Marine Insurance Act 1906
The Marine Insurance Act 1906: insurable interest, warranties, subrogation, and how the Insurance Act 2015 updated disclosure duties.

What is the Marine Insurance Act 1906?
The Marine Insurance Act 1906 (6 Edw. 7 c. 41) is a UK statute codifying the common-law principles of marine insurance as developed over two centuries of English decisions. Drafted principally by Sir Mackenzie Chalmers, it received Royal Assent on 21 December 1906 and came into force on 1 January 1907.
Despite being more than a century old, the Act remains the primary statute governing marine insurance contracts under English law. It is influential throughout the Commonwealth: similar statutes exist in Australia, Canada, Singapore, India, and Malaysia (received via the Civil Law Act 1956).
How the Act is structured
The 1906 Act contains 94 sections and the First Schedule. Key topics:
| Section(s) | Topic |
|---|---|
| 1-4 | Marine insurance defined; gaming policies void |
| 5-15 | Insurable interest |
| 16-19 | Valuation of subject matter |
| 17 | Duty of utmost good faith - repealed for non-consumer insurance by Insurance Act 2015 |
| 18-20 | Disclosure and representations - repealed by Insurance Act 2015, s.21(2) |
| 22-31 | The policy: form, contents, assignment |
| 33-41 | Warranties - express and implied |
| 39 | Implied warranty of seaworthiness |
| 41 | Implied warranty of legality |
| 55-59 | Perils of the sea and causation |
| 60-63 | Actual and constructive total loss |
| 66 | General average |
| 79 | Subrogation |
| 80 | Contribution (double insurance) |
Duty of fair presentation - Insurance Act 2015
The Insurance Act 2015 (in force 12 August 2016) replaced the 1906 duty of disclosure with a duty of fair presentation for non-consumer insurance. Sections 18, 19, and 20 of the 1906 Act are repealed. Proportionate remedies replace the all-or-nothing avoidance remedy.

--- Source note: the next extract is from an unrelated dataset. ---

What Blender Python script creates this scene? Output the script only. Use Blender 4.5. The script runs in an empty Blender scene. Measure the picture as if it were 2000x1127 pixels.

Warranties (sections 33-41)
The Insurance Act 2015 softened the warranties regime: breach now suspends the insurer's liability until the breach is remedied (if remediable), rather than automatically discharging liability. Implied warranties of seaworthiness (s.39) and legality (s.41) continue to apply.
Subrogation (section 79)
Where the insurer pays for a total loss, the insurer is subrogated to all the rights and remedies of the insured. This is the statutory basis on which cargo insurers pursue recoveries against carriers.
FAQ
Q: Does the 1906 Act still apply? Yes, but read together with the Insurance Act 2015 for non-consumer insurance.
Q: Is the duty of utmost good faith still law? For non-consumer insurance, it has been replaced by the duty of fair presentation with proportionate remedies.
Q: Does the Act apply in Malaysia? Yes, as received English law via the Civil Law Act 1956. The Insurance Act 2015 (UK) does not automatically apply in Malaysia - check the choice-of-law clause.
Q: What is the limitation period? Six years under the Limitation Act 1980 (English law) or Limitation Act 1953 (Malaysian law).